## SHORT EXERCISE
Extract everything from the first line through the line with "def BM(): return bmesh.new()", both ends included, except for any pictures.

-- START OF RAW DATA --

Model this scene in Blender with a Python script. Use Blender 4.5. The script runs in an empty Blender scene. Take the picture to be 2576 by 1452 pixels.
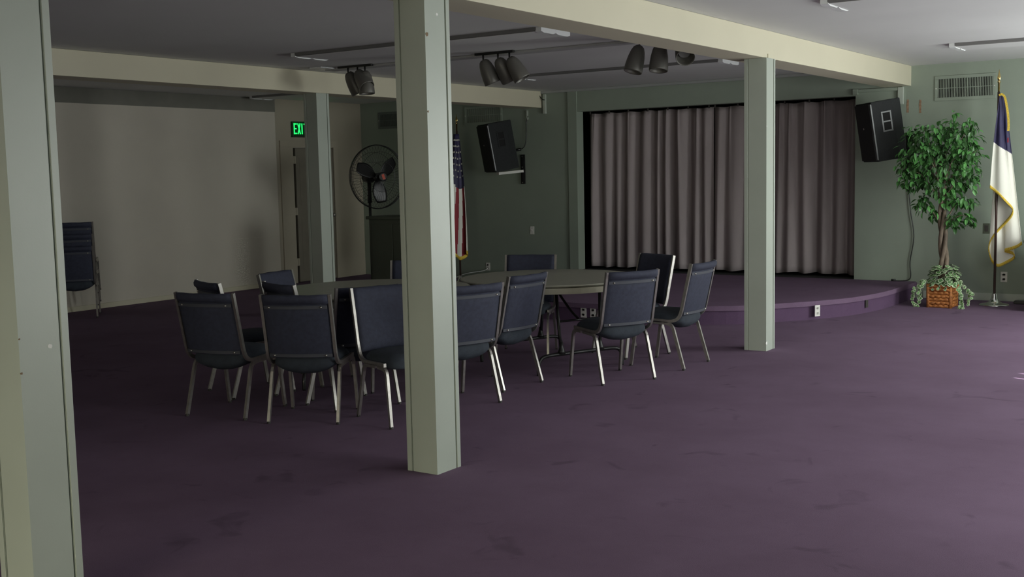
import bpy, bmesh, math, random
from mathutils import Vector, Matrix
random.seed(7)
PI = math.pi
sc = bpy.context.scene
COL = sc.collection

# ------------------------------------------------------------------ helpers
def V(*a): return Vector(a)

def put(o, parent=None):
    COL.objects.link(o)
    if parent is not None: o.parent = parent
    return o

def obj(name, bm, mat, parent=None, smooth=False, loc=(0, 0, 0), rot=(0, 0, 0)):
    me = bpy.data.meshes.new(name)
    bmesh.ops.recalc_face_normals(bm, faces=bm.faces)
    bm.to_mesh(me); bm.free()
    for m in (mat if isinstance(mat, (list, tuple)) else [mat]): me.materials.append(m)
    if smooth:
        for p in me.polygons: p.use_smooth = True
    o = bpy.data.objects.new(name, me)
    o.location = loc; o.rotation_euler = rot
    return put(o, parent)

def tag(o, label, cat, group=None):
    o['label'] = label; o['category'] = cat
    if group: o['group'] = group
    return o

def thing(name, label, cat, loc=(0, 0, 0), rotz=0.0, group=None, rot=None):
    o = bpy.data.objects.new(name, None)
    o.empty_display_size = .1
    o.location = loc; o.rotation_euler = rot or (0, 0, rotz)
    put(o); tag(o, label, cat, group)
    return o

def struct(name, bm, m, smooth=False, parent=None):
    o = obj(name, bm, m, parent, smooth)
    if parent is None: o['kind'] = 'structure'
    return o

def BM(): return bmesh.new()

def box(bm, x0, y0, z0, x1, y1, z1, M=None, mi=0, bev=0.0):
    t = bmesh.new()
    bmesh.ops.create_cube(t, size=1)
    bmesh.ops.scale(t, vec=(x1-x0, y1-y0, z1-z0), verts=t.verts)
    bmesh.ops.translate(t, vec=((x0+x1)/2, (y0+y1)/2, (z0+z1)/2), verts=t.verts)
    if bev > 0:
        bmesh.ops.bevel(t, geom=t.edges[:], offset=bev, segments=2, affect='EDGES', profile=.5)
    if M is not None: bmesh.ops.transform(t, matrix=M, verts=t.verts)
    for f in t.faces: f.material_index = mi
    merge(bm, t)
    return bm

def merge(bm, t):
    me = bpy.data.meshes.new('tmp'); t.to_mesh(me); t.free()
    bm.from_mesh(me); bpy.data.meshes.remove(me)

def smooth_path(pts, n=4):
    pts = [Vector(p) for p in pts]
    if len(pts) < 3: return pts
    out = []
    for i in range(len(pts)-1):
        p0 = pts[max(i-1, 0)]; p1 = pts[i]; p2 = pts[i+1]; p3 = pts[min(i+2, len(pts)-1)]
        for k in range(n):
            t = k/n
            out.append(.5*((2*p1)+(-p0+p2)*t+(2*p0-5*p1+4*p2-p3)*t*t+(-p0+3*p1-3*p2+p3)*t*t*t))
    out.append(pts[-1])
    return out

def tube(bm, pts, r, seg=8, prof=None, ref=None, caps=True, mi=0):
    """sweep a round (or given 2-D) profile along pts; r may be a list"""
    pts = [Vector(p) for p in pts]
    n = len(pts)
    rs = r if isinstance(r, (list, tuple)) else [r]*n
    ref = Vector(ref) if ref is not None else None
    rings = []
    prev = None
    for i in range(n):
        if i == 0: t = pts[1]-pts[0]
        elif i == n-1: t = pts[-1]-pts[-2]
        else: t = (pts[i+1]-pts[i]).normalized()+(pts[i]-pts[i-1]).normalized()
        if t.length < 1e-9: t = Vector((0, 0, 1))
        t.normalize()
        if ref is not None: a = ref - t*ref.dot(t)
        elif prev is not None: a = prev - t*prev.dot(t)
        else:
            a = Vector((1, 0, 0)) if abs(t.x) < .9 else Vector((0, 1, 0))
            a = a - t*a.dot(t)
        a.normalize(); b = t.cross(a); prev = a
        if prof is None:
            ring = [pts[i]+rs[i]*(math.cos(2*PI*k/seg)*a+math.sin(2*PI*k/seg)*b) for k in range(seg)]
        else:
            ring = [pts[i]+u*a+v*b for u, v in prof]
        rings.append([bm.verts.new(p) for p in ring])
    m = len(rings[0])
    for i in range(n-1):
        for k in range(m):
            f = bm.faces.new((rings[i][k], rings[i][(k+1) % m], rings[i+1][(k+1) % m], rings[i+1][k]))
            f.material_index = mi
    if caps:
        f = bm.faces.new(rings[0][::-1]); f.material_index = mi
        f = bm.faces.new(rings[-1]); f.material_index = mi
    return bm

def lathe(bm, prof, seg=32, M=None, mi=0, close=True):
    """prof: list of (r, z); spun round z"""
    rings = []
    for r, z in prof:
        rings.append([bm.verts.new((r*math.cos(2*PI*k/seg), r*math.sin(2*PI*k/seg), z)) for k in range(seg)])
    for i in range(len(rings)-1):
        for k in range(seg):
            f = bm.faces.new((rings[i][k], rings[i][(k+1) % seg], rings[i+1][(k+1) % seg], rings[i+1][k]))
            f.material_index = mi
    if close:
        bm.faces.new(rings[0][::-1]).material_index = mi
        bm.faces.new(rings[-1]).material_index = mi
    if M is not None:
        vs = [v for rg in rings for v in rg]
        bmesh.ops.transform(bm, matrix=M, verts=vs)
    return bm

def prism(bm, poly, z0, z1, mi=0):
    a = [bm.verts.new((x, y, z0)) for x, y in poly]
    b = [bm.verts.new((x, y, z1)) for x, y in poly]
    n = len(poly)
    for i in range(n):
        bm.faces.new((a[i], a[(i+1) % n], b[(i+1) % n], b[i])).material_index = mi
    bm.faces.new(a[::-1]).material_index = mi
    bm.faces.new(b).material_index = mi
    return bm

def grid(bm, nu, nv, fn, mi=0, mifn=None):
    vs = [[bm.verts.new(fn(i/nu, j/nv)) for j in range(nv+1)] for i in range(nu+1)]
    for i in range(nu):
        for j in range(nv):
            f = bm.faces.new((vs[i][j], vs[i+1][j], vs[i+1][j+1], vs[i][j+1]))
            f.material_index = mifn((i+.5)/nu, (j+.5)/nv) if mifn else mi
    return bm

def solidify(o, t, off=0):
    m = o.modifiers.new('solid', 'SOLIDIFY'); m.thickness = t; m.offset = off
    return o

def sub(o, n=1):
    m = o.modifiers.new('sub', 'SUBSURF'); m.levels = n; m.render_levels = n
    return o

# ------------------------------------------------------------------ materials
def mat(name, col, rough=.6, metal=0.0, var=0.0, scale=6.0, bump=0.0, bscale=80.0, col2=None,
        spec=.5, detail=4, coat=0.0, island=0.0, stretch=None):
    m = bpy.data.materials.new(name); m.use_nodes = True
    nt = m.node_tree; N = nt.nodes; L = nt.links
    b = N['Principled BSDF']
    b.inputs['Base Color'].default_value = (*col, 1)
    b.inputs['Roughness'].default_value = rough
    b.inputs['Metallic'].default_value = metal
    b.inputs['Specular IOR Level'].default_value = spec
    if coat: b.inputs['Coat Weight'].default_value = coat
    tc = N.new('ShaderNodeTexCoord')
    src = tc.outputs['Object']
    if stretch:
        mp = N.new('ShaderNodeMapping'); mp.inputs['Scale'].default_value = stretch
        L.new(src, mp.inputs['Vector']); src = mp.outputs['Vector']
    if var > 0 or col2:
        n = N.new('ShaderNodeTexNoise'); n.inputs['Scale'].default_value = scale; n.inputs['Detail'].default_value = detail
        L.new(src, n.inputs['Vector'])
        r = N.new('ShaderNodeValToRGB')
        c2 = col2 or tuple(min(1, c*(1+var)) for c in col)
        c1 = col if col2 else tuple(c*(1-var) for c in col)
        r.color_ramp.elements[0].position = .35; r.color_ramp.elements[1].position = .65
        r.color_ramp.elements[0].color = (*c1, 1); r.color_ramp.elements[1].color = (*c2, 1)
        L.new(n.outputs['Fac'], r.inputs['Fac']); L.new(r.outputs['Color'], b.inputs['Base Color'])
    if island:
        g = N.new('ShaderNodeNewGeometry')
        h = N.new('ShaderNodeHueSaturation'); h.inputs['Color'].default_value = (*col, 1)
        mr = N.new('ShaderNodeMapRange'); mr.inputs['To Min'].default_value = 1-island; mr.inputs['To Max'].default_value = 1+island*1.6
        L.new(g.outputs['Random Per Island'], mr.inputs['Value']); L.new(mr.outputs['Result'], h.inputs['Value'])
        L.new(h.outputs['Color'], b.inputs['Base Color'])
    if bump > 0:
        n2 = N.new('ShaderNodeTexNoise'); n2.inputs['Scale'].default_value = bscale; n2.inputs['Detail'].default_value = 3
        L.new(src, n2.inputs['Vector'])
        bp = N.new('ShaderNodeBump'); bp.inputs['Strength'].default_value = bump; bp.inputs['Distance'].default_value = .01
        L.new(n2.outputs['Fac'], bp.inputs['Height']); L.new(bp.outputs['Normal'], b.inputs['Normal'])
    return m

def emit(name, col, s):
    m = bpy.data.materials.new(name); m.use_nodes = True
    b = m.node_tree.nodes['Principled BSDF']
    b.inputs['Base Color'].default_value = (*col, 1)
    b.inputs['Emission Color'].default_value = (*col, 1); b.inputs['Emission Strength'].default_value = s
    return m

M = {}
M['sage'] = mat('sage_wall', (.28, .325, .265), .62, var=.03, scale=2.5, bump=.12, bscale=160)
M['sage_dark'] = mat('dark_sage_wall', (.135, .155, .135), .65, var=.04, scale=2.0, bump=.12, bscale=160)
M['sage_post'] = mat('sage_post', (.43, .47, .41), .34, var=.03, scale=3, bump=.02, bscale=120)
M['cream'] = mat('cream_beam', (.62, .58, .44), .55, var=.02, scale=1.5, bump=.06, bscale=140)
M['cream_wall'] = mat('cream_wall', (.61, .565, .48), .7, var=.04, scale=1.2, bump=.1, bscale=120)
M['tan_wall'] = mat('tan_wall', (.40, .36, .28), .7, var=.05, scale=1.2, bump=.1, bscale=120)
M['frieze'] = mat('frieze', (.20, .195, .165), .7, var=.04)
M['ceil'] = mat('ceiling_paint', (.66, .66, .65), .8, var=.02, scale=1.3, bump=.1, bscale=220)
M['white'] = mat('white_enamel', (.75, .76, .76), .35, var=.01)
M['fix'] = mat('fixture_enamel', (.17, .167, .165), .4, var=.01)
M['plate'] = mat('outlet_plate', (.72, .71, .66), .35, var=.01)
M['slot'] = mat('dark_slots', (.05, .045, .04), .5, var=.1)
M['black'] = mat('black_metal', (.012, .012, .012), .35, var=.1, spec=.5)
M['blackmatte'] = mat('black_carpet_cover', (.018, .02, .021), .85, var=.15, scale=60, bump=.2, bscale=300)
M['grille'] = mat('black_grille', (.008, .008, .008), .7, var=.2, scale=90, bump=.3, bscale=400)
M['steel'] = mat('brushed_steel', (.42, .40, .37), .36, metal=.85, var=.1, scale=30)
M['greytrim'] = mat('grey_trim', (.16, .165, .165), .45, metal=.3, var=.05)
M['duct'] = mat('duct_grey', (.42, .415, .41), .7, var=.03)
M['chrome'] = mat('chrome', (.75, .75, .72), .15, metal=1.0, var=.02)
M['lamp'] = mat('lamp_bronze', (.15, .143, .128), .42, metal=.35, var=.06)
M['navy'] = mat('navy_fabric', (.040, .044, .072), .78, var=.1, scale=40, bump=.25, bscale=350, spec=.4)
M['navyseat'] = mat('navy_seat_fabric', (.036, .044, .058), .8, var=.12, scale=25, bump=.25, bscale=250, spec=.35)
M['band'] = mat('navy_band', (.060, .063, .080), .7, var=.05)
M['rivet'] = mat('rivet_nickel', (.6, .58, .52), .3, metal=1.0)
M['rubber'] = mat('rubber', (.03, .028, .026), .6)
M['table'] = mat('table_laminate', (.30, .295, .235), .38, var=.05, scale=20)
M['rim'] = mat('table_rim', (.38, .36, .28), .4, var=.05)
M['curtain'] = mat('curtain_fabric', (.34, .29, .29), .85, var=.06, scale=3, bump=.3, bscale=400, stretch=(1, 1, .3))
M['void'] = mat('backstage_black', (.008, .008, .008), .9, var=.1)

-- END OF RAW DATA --

## ANSWER FOR THIS EXERCISE
Model this scene in Blender with a Python script. Use Blender 4.5. The script runs in an empty Blender scene. Take the picture to be 2576 by 1452 pixels.
import bpy, bmesh, math, random
from mathutils import Vector, Matrix
random.seed(7)
PI = math.pi
sc = bpy.context.scene
COL = sc.collection

# ------------------------------------------------------------------ helpers
def V(*a): return Vector(a)

def put(o, parent=None):
    COL.objects.link(o)
    if parent is not None: o.parent = parent
    return o

def obj(name, bm, mat, parent=None, smooth=False, loc=(0, 0, 0), rot=(0, 0, 0)):
    me = bpy.data.meshes.new(name)
    bmesh.ops.recalc_face_normals(bm, faces=bm.faces)
    bm.to_mesh(me); bm.free()
    for m in (mat if isinstance(mat, (list, tuple)) else [mat]): me.materials.append(m)
    if smooth:
        for p in me.polygons: p.use_smooth = True
    o = bpy.data.objects.new(name, me)
    o.location = loc; o.rotation_euler = rot
    return put(o, parent)

def tag(o, label, cat, group=None):
    o['label'] = label; o['category'] = cat
    if group: o['group'] = group
    return o

def thing(name, label, cat, loc=(0, 0, 0), rotz=0.0, group=None, rot=None):
    o = bpy.data.objects.new(name, None)
    o.empty_display_size = .1
    o.location = loc; o.rotation_euler = rot or (0, 0, rotz)
    put(o); tag(o, label, cat, group)
    return o

def struct(name, bm, m, smooth=False, parent=None):
    o = obj(name, bm, m, parent, smooth)
    if parent is None: o['kind'] = 'structure'
    return o

def BM(): return bmesh.new()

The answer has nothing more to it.